TASK TO CARRY OUT: Identify the lines that include the word "render", then copy all of them.

-- Start --

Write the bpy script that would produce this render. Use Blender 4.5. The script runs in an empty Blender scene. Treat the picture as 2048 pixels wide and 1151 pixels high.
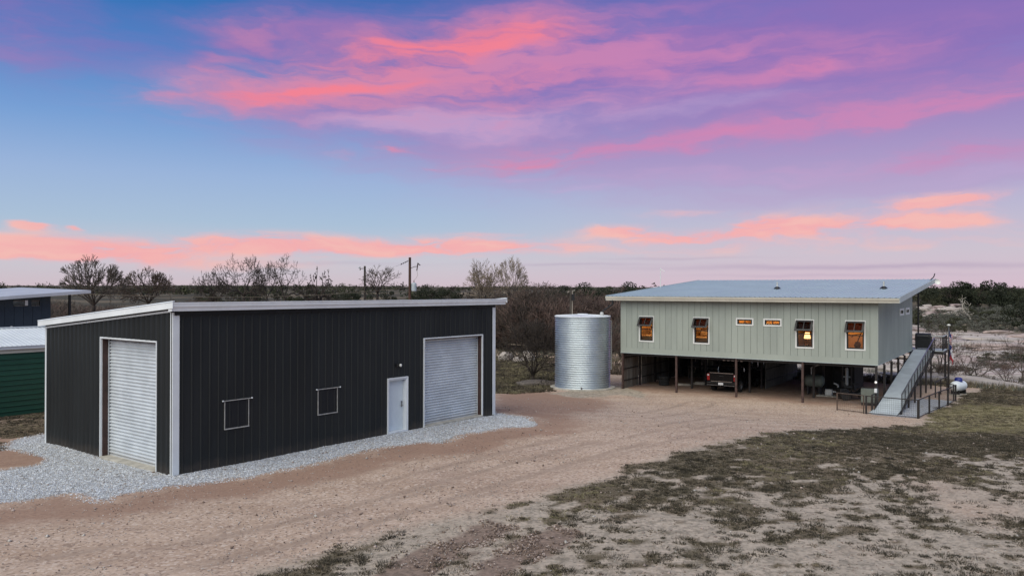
import bpy, math, random
import numpy as np
from mathutils import Vector, Matrix, Euler

# ------------------------------------------------------------------ scene, camera, sky, sun, exposure
scene = bpy.context.scene
COL = scene.collection
R = math.radians
F_PX, PITCH, ROLL, CAM_H, CX, CY = 1584.53, 0.003, 0.0022, 5.6175, 1024.0, 575.5

cam_data = bpy.data.cameras.new('camera')
cam_data.sensor_width = 36.0
cam_data.lens = F_PX / 2048 * 36.0
cam_data.clip_end = 20000
cam = bpy.data.objects.new('camera', cam_data)
COL.objects.link(cam)
cam.matrix_world = (Matrix.Translation((0, 0, CAM_H)) @ Matrix.Rotation(math.pi / 2 + PITCH, 4, 'X')
                    @ Matrix.Rotation(ROLL, 4, 'Z'))
scene.camera = cam
scene.render.resolution_x, scene.render.resolution_y = 1024, 575
scene.view_settings.view_transform = 'Standard'
scene.view_settings.look = 'None'
scene.view_settings.gamma = 1.0
scene.view_settings.use_curve_mapping = False
EXPOSURE = 0.5
scene.view_settings.exposure = EXPOSURE
SKY_GAIN = 2 ** -EXPOSURE
scene.cycles.max_bounces = 5
scene.cycles.diffuse_bounces = 2
scene.cycles.glossy_bounces = 3
scene.cycles.transmission_bounces = 3
scene.cycles.transparent_max_bounces = 8
scene.cycles.caustics_reflective = False
scene.cycles.caustics_refractive = False

SUN_AZ, SUN_EL = R(205), R(48)      # compass bearing of the after-glow: behind the camera, to its left
sun_data = bpy.data.lights.new('sun', 'SUN')
sun_data.energy = 2.3
sun_data.angle = R(75)
sun_data.color = (1.0, 0.97, 0.84)
sun = bpy.data.objects.new('sun', sun_data)
COL.objects.link(sun)
sdir = Vector((math.sin(SUN_AZ) * math.cos(SUN_EL), math.cos(SUN_AZ) * math.cos(SUN_EL), math.sin(SUN_EL)))
sun.rotation_euler = (-sdir).to_track_quat('-Z', 'Y').to_euler()
sun.location = (0, 0, 60)


def lin(c):
    return tuple(((v / 255) / 12.92 if v / 255 <= 0.04045 else ((v / 255 + 0.055) / 1.055) ** 2.4) for v in c)


class NG:
    """small helper for building node trees"""
    def __init__(self, nt):
        self.nt = nt
        self.n = nt.nodes
        self.l = nt.links

    def node(self, kind, **kw):
        nd = self.n.new(kind)
        for k, v in kw.items():
            setattr(nd, k, v)
        return nd

    def put(self, sock, val):
        if isinstance(val, bpy.types.NodeSocket):
            self.l.new(val, sock)
        elif isinstance(val, (tuple, list)):
            dim = len(sock.default_value)
            val = tuple(val)
            if dim == 4 and len(val) == 3:
                val = val + (1.0,)
            sock.default_value = val
        else:
            sock.default_value = val

    def math(self, op, a, b=None, c=None, clamp=False):
        nd = self.node('ShaderNodeMath', operation=op, use_clamp=clamp)
        self.put(nd.inputs[0], a)
        if b is not None:
            self.put(nd.inputs[1], b)
        if c is not None:
            self.put(nd.inputs[2], c)
        return nd.outputs[0]

    def vmath(self, op, a, b=None, out=0):
        nd = self.node('ShaderNodeVectorMath', operation=op)
        self.put(nd.inputs[0], a)
        if b is not None:
            self.put(nd.inputs[1], b)
        return nd.outputs[out]

    def mix(self, fac, a, b, blend='MIX'):
        nd = self.node('ShaderNodeMix', data_type='RGBA', blend_type=blend)
        self.put(nd.inputs[0], fac)
        self.put(nd.inputs[6], a)
        self.put(nd.inputs[7], b)
        return nd.outputs[2]

    def smooth(self, x, lo, hi, a=0.0, b=1.0):
        nd = self.node('ShaderNodeMapRange', interpolation_type='SMOOTHSTEP')
        self.put(nd.inputs[0], x)
        for i, v in enumerate((lo, hi, a, b)):
            self.put(nd.inputs[i + 1], v)
        return nd.outputs[0]

    def combine(self, x, y, z=0.0):
        nd = self.node('ShaderNodeCombineXYZ')
        self.put(nd.inputs[0], x)
        self.put(nd.inputs[1], y)
        self.put(nd.inputs[2], z)
        return nd.outputs[0]

    def noise(self, vec, scale, detail=4.0, rough=0.55, dist=0.0, color=False):
        nd = self.node('ShaderNodeTexNoise')
        self.put(nd.inputs['Vector'], vec)
        nd.inputs['Scale'].default_value = scale
        nd.inputs['Detail'].default_value = detail
        nd.inputs['Roughness'].default_value = rough
        nd.inputs['Distortion'].default_value = dist
        return nd.outputs['Color' if color else 0]

    def ramp(self, fac, stops):
        nd = self.node('ShaderNodeValToRGB')
        el = nd.color_ramp.elements
        while len(el) < len(stops):
            el.new(0.5)
        for e, (p, c) in zip(el, stops):
            e.position = p
            e.color = (*c, 1)
        self.put(nd.inputs[0], fac)
        return nd.outputs[0]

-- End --

THE REPLY:
Write the bpy script that would produce this render. Use Blender 4.5. The script runs in an empty Blender scene. Treat the picture as 2048 pixels wide and 1151 pixels high.
scene.render.resolution_x, scene.render.resolution_y = 1024, 575